The sole survivor of the the IRA’s Kingsmill massacre has accused the Irish Government of hypocrisy and of “speaking out of both sides of its mouth” over its attitude to the legacy of the conflict in the North. Alan Black said the Government had spoken out last month against the British government’s decision to “draw a line” under the past by halting all investigations, yet it had itself failed to co-operate with the inquest into the 1976 sectarian atrocity that nearly cost him his life. Ten men died in a hail of gunfire after the IRA ambushed their work minibus along a South Armagh roadside. No one was ever convicted of their murders.
“It would suit the Irish Government down to the ground if the British go ahead with this,” he told me. Mr Black said he had been forced to conclude that the authorities on both sides of the Border must be protecting security force agents and that they “can’t allow their dirty tricks to be found out”. These are shocking allegations and the Government must address them, coming as they do from a man of integrity.
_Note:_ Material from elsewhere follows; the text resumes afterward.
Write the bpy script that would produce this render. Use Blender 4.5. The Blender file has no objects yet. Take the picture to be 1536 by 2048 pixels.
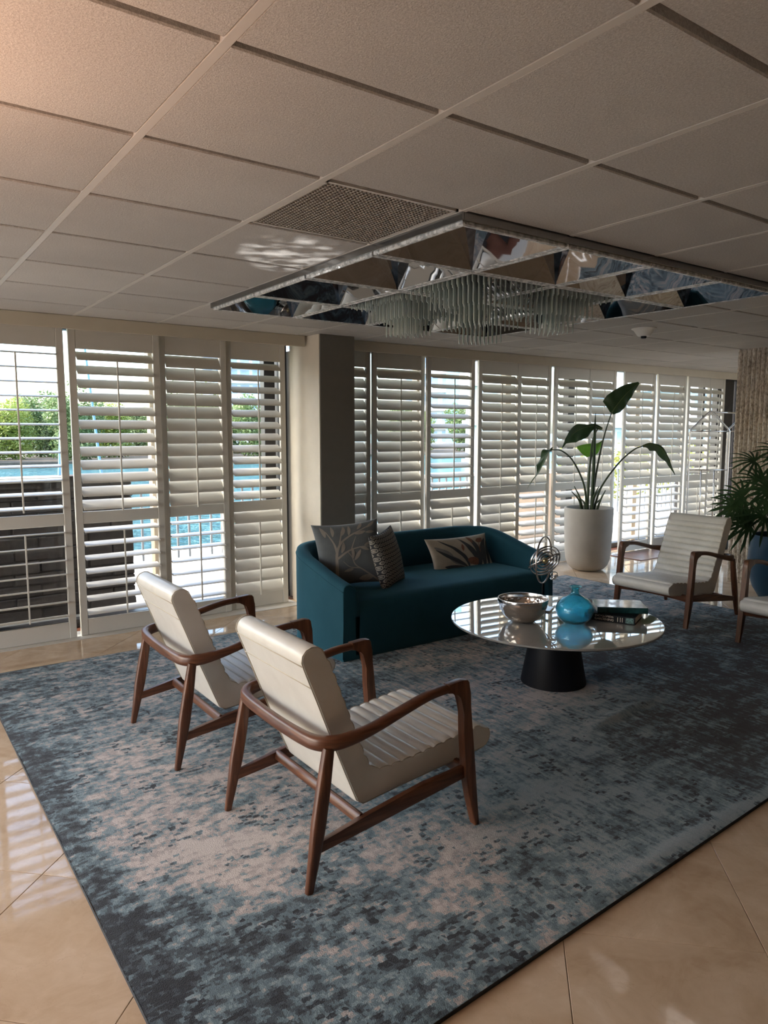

They come hard on the heels of a ruling in Belfast’s high court that there was plausible evidence that the 1998 Omagh bombing carried out by the Real IRA could have been prevented. Mr Justice Mark Horner recommended that both the Irish and British governments should undertake human rights-compliant investigations into that atrocity, in which 29 people died, given “the consideration of terrorist activity on both sides of the Border”. Several republican gunmen are believed to have been involved in both of the massacres, spanning 22 years, as well as in dozens of other killings. They include Michael McKevitt who was a senior figure in the IRA and then, having rejected the peace process, went on to found the Real IRA. He died earlier this year.